Exercise materials
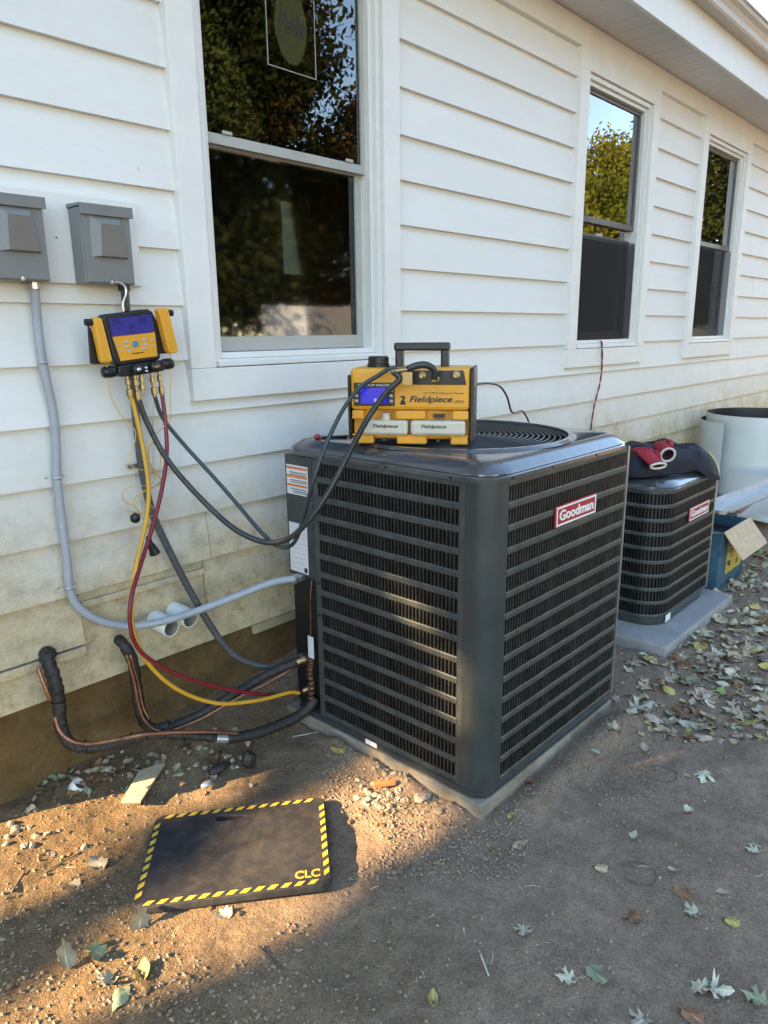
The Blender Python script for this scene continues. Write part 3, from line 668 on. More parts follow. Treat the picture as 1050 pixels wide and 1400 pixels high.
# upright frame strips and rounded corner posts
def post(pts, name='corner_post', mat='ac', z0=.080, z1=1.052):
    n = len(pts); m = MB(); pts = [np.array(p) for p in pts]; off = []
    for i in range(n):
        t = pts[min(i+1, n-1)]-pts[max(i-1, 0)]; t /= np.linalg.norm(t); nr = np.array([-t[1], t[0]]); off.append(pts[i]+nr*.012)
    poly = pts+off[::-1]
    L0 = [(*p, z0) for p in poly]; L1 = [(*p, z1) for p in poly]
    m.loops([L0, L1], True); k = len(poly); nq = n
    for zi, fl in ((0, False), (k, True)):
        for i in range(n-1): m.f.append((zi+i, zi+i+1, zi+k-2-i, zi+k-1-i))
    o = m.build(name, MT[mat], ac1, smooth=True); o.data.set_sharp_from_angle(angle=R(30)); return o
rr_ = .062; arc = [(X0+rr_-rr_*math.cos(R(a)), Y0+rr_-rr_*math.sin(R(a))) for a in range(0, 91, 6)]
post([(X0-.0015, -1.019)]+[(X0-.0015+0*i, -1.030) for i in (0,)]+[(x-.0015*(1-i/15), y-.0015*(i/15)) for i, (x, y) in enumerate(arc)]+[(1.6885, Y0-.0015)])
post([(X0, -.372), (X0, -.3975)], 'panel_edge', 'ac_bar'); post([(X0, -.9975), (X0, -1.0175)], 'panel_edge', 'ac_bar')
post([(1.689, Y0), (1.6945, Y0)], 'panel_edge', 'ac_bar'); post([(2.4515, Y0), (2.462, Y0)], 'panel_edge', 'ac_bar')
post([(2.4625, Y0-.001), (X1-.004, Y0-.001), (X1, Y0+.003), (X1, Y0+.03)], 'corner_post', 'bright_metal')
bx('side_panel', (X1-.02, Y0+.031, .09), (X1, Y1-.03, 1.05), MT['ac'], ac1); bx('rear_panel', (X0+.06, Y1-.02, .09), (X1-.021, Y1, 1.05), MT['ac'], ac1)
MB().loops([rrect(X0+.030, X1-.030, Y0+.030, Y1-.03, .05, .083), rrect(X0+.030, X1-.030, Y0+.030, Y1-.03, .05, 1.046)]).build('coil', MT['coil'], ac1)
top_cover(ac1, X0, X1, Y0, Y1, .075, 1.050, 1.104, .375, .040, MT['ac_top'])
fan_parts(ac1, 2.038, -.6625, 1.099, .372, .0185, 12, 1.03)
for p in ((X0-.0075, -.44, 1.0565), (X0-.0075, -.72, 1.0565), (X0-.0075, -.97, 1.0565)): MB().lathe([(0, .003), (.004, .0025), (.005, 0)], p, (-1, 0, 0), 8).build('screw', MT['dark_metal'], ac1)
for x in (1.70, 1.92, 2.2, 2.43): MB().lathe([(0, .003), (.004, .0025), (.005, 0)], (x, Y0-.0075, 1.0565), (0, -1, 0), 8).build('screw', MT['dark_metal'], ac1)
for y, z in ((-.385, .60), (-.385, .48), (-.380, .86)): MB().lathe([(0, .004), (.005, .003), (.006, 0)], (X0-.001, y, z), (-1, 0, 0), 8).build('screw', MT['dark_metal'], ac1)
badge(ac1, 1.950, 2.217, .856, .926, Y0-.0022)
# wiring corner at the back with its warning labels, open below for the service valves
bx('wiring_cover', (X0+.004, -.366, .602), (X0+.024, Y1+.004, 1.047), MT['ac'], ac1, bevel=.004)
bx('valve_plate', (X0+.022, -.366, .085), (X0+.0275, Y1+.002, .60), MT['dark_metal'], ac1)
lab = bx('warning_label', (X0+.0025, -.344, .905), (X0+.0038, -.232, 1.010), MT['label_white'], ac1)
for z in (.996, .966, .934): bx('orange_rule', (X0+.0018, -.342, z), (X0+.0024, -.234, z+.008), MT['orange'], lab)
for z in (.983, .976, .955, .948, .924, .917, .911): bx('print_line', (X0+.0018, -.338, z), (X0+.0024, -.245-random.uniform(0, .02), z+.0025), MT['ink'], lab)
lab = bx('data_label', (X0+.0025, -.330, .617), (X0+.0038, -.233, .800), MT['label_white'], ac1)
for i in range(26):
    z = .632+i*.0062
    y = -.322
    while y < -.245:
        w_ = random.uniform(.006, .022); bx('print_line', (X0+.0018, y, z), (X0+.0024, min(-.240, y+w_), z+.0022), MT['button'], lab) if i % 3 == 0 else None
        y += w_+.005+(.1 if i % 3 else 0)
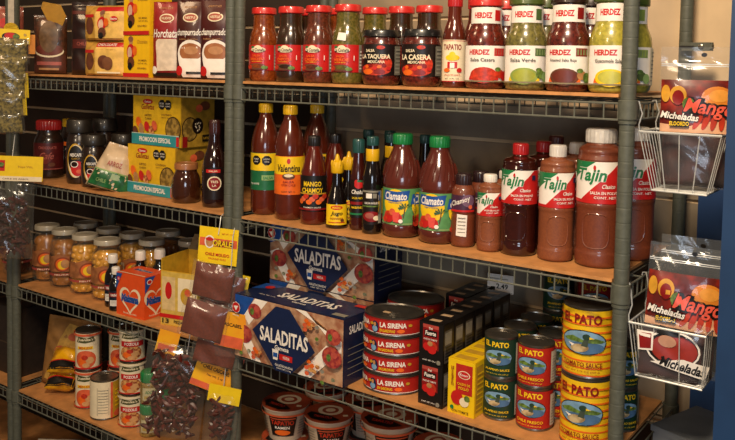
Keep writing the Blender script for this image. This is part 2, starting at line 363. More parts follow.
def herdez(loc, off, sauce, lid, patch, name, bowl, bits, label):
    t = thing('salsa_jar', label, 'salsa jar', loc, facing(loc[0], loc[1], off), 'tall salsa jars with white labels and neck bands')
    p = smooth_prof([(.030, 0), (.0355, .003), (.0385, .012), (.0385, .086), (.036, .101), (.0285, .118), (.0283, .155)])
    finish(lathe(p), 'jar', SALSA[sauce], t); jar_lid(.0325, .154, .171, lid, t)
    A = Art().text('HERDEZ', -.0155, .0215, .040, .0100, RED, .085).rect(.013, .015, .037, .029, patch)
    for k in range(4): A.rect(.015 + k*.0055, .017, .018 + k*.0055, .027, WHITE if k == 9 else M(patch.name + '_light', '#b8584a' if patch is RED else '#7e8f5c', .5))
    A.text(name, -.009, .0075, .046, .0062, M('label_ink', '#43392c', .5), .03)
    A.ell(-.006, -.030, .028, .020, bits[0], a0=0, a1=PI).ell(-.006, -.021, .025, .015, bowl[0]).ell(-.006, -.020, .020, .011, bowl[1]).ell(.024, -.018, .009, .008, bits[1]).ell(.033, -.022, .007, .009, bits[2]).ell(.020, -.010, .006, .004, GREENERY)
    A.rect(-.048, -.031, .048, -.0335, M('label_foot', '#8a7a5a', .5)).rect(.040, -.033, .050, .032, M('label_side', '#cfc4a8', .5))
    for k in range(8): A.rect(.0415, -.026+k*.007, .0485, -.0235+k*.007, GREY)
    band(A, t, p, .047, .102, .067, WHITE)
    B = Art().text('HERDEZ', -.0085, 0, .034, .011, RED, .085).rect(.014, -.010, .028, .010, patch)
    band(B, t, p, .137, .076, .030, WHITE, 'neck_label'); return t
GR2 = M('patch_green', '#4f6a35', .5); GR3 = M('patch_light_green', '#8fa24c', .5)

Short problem
Everything from the line containing "1.046)]).build('coil', MT['coil'], ac1)" down to the line containing "y += w_+.005+(.1 if i % 3 else 0)" should be repeated exactly, with both end lines kept and no other lines added.

Complete output
MB().loops([rrect(X0+.030, X1-.030, Y0+.030, Y1-.03, .05, .083), rrect(X0+.030, X1-.030, Y0+.030, Y1-.03, .05, 1.046)]).build('coil', MT['coil'], ac1)
top_cover(ac1, X0, X1, Y0, Y1, .075, 1.050, 1.104, .375, .040, MT['ac_top'])
fan_parts(ac1, 2.038, -.6625, 1.099, .372, .0185, 12, 1.03)
for p in ((X0-.0075, -.44, 1.0565), (X0-.0075, -.72, 1.0565), (X0-.0075, -.97, 1.0565)): MB().lathe([(0, .003), (.004, .0025), (.005, 0)], p, (-1, 0, 0), 8).build('screw', MT['dark_metal'], ac1)
for x in (1.70, 1.92, 2.2, 2.43): MB().lathe([(0, .003), (.004, .0025), (.005, 0)], (x, Y0-.0075, 1.0565), (0, -1, 0), 8).build('screw', MT['dark_metal'], ac1)
for y, z in ((-.385, .60), (-.385, .48), (-.380, .86)): MB().lathe([(0, .004), (.005, .003), (.006, 0)], (X0-.001, y, z), (-1, 0, 0), 8).build('screw', MT['dark_metal'], ac1)
badge(ac1, 1.950, 2.217, .856, .926, Y0-.0022)
# wiring corner at the back with its warning labels, open below for the service valves
bx('wiring_cover', (X0+.004, -.366, .602), (X0+.024, Y1+.004, 1.047), MT['ac'], ac1, bevel=.004)
bx('valve_plate', (X0+.022, -.366, .085), (X0+.0275, Y1+.002, .60), MT['dark_metal'], ac1)
lab = bx('warning_label', (X0+.0025, -.344, .905), (X0+.0038, -.232, 1.010), MT['label_white'], ac1)
for z in (.996, .966, .934): bx('orange_rule', (X0+.0018, -.342, z), (X0+.0024, -.234, z+.008), MT['orange'], lab)
for z in (.983, .976, .955, .948, .924, .917, .911): bx('print_line', (X0+.0018, -.338, z), (X0+.0024, -.245-random.uniform(0, .02), z+.0025), MT['ink'], lab)
lab = bx('data_label', (X0+.0025, -.330, .617), (X0+.0038, -.233, .800), MT['label_white'], ac1)
for i in range(26):
    z = .632+i*.0062
    y = -.322
    while y < -.245:
        w_ = random.uniform(.006, .022); bx('print_line', (X0+.0018, y, z), (X0+.0024, min(-.240, y+w_), z+.0022), MT['button'], lab) if i % 3 == 0 else None
        y += w_+.005+(.1 if i % 3 else 0)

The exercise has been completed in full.